Thursday, April 06, 2017

Love work

Had the great pleasure of introducing a room full of students to the life and thought of Sally Ruddick today. Feminist philosopher Ruddick was a major presence at The New School just before I arrived, most appropriate to the class, which is called "Women's Legacy at The New School." I framed our discussion by reading through this course description (from 1977), which allowed me to reflect on her work as a teacher (on the work of teachers), and on the amazing things she did in class. In a way, "Philosophical Aspects of Biography" was a sort of precursor to today's class. Both pleasingly and a little disconcertingly, Ruddick's reflections on the difficulty women have taking their work seriously ("the ability to work" in the course description) seemed to the students still entirely relevant. What a privilege to sharie the reimagining of work emerging from her rejection of the gendered work/love distinction:

In college I learned to avoid work done out of love. My intellectual life became increasingly critical, detached, and dispensable.
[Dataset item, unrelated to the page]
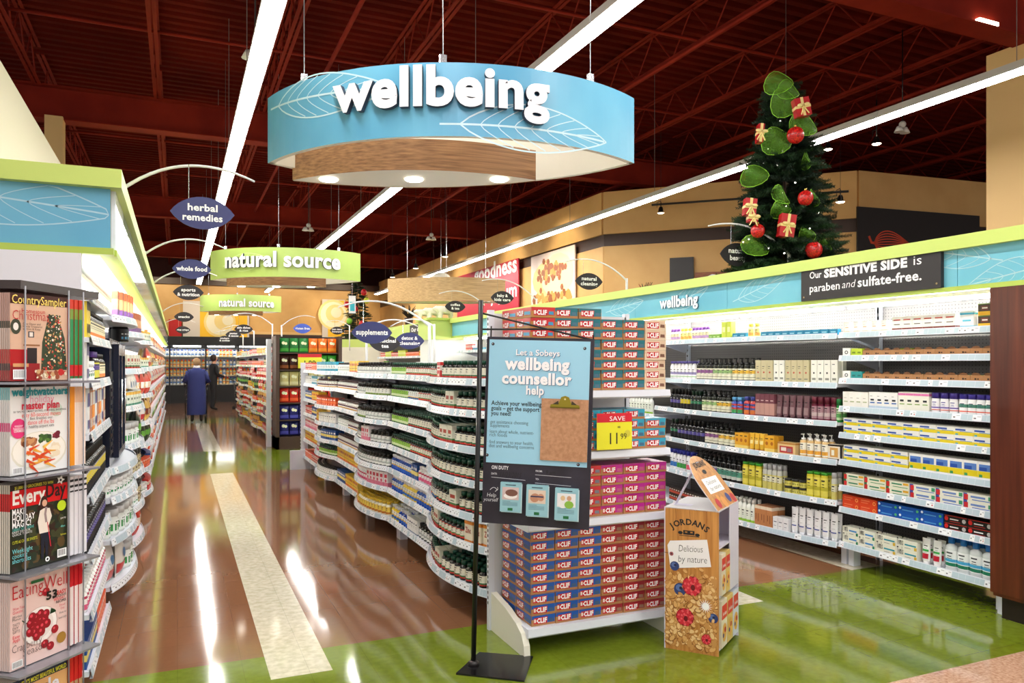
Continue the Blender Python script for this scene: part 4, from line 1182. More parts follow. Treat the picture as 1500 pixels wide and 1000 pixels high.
fu(R1, 8, 1230, 1280, TPT, "cream toothpaste box with blue strip reading Tom's on the bottom shelf", 'blue striped cream toothpaste boxes', stack=2, gap=.001)
fu(R1, 8, 1281, 1342, TPT2, "cream toothpaste box with teal strip reading Tom's on the bottom shelf", 'teal striped cream toothpaste boxes', stack=2, gap=.001)
fu(R1, 8, 1345, 1377, TUBT, 'white tube with green band and red berries on the bottom shelf', 'white red-berry tubes on the bottom shelf')
fu(R1, 8, 1380, 1458, WASH, 'clear mouthwash bottle with blue cap on the bottom shelf', 'mouthwash bottles on the bottom shelf', gap=.003)

# lotions of the double bay
SHW = bottle('shampoo_bottle', .033, 0.18, (240, 240, 240), (90, 80, 150), (246, 246, 246), [(.35, .6, (150, 140, 190)), (.1, .16, (120, 190, 90))], sy=.6, cap_h=.12)
SHB = bottle('pump_bottle', .032, 0.205, (24, 30, 18), (20, 20, 20), (232, 230, 206), [(.55, .85, (150, 190, 120)), (.2, .24, (90, 90, 60))], pump=True, cap_h=.3, lab=(.08, .55))
SHB2 = bottle('pump_bottle', .032, 0.205, (26, 28, 18), (20, 20, 20), (232, 230, 206), [(.55, .85, (236, 190, 60)), (.2, .24, (90, 90, 60))], pump=True, cap_h=.3, lab=(.08, .55))
SHB3 = bottle('pump_bottle', .032, 0.205, (26, 26, 22), (20, 20, 20), (232, 230, 210), [(.55, .85, (150, 90, 150)), (.2, .24, (90, 90, 60))], pump=True, cap_h=.3, lab=(.08, .55))
SHK = bottle('black_bottle', .030, 0.2, (16, 15, 18), (18, 18, 20), (22, 22, 26), [(.4, .7, (90, 80, 160))], cap_h=.25, neck=.4, ink=(170, 170, 180))
SHKY = bottle('black_bottle', .030, 0.2, (16, 15, 18), (18, 18, 20), (22, 22, 26), [(.4, .8, (220, 200, 40))], cap_h=.25, neck=.4, ink=(170, 170, 180))
SHKG = bottle('black_bottle', .028, 0.19, (14, 18, 16), (20, 60, 40), (20, 22, 24), [(.5, .75, (40, 130, 90))], cap_h=.2, neck=.4, ink=(160, 180, 170))
BEIG = carton('hair_colour_carton', .052, .05, 0.185, (200, 190, 150), [], [(.2, .7, .6, .73, (90, 90, 80)), (.2, .62, .5, .64, (90, 90, 80)), ('o', .5, .45, .008, (190, 80, 60)), (.2, .15, .8, .2, (130, 130, 110))])
CLRW = carton('hair_colour_carton', .056, .05, 0.185, (238, 238, 226), [], [(.2, .8, .6, .83, (90, 90, 90)), ('o', .5, .45, .008, (60, 60, 60)), (.2, .15, .8, .24, (140, 140, 130))])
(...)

If I self-deceptively denied my desires for the conventional loves of a man and children, I refused even to recognize the loves that work demands in its own name: love for oneself, love for the ideas and creation of others, love for the people one works with, love for the knowledge, change, and beauty that work alone can achieve.
"A work of one's own," in Working it out: 23 women writers, artists, scientists, and
scholars talk about their lives and work, ed. Sara Ruddick & Pamela Daniels (1978), 136

So much love! And this even before we got to Ruddick's most lasting legacy, "maternal thinking." Work shouldn't be loveless, as thinking shouldn't be careless. Failure to appreciate this (too common still) undermines the quality of love, care, work and thinking!